Loved and hated sometimes by the same people Fleischmann imposed his will by cajoling, shouting, persuading, charming and intimidating those around him, but few doubted that it was in the service of making the Philharmonic better.

When Fleishmann arrived in Los Angeles from London in 1969, Zubin Mehta was midway through his 16-year stint as conductor for the Philharmonic, which had been ensconced in the Dorothy Chandler Pavilion for only five years. Disney Hall was far into the future, and the orchestra's annual budget was barely $5 million.

Fleischmann saw the possibilities in the Philharmonic and went about improving the orchestra on both the business and the artistic ends.

“There is no university course called Orchestra Managing 101," Mehta said of Fleischmann at his retirement. “Yet the job is a very specialized one. You have to organize a good season but save as much money as possible."

A frustrated conductor himself, Fleischmann loved and understood a wide range of music, and he made sure that it and the talent required to make it was the priority. Working with Mehta, whom he considered a brother, Fleischmann helped the orchestra develop a richer repertoire of the classics. Also under Fleischmann, the popular pre-concert lecture series was started, and orchestra tours and recording contracts were added.

Fleischmann brought back to life the Hollywood Bowl, transforming it into one of the city's favorite warm weather venues and making it an important source of revenue for the Philharmonic. He introduced what would become perhaps the most crowd-pleasing event: fireworks, often to the accompaniment of Tchaikovsky's “1812 Overture." The Bowl became so successful that in 1991 it got its own orchestra.

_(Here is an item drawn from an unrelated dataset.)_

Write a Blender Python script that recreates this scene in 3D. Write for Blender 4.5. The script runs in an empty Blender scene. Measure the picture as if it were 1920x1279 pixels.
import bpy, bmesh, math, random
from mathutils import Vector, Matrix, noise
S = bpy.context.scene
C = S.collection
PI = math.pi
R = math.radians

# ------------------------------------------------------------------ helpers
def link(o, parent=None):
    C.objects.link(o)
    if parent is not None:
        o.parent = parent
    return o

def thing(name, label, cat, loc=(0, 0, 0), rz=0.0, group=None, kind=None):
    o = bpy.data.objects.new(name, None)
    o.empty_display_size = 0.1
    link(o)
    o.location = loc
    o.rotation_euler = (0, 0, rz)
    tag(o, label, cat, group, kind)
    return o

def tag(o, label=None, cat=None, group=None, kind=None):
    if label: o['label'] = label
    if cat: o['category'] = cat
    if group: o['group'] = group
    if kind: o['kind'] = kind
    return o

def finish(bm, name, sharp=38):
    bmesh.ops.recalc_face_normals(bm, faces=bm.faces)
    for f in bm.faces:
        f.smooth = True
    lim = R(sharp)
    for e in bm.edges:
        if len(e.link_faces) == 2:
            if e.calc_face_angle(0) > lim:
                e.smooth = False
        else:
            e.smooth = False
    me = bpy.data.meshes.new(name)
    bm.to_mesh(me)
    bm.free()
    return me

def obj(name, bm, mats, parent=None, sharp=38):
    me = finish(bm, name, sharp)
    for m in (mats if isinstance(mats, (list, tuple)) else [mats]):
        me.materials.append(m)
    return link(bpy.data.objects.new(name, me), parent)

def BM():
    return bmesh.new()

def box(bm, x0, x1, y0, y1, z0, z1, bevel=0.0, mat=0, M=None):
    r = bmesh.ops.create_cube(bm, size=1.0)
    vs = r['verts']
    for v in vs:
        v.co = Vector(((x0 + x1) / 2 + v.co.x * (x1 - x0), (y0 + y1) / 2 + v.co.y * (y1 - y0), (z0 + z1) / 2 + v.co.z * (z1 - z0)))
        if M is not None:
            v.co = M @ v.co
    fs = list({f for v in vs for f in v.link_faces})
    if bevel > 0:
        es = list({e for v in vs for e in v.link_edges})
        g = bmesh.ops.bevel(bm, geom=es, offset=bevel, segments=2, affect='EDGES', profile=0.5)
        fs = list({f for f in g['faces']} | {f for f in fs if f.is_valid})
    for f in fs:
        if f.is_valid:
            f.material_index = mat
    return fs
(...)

But Fleischmann never let the merely popular dictate programming. He was deeply committed to new music, creating many ways for the orchestra as well as other musical groups to perform it. In 1981, Fleischmann founded the New Music Group and, as Swed noted, he “refused to let it die, no matter what the budget demanded." The group's Green Umbrella concert series was launched under Fleischmann's guidance in 1987, resulting in dozens of world, U.S. and West Coast premieres.

But his biggest contribution to the Philharmonic must certainly be in the hiring of two post-Mehta conductors: Carlo Maria Giulini, whose time with the Philharmonic burnished its reputation as a world-class symphony, and Esa-Pekka Salonen, whom Fleischmann identified as a major talent while Salonen was still in his 20s.

The Italian-born Giulini, considered one of the great conductors of his time, brought depth and sensitivity to Philharmonic performances, particularly works by the old masters. Audiences loved him, and the orchestra's musicians felt privileged to work with him.

“Mehta gave us flash, and Giulini gave us poetry," Martin Bernheimer, the Los Angeles Times' music critic for many years, once said.

To secure Giulini's presence, Fleischmann had to promise that the maestro could conduct without having to fulfill the myriad organizational and social obligations that came with the job as music director but that Giulini abhorred. Fleischmann himself filled in much of the gap.

But some believed that this gave Fleischmann too much control over the orchestra's artistic and economic matters, leaving conductors to be, as the late music critic Alan Rich once said, mere “stick wavers."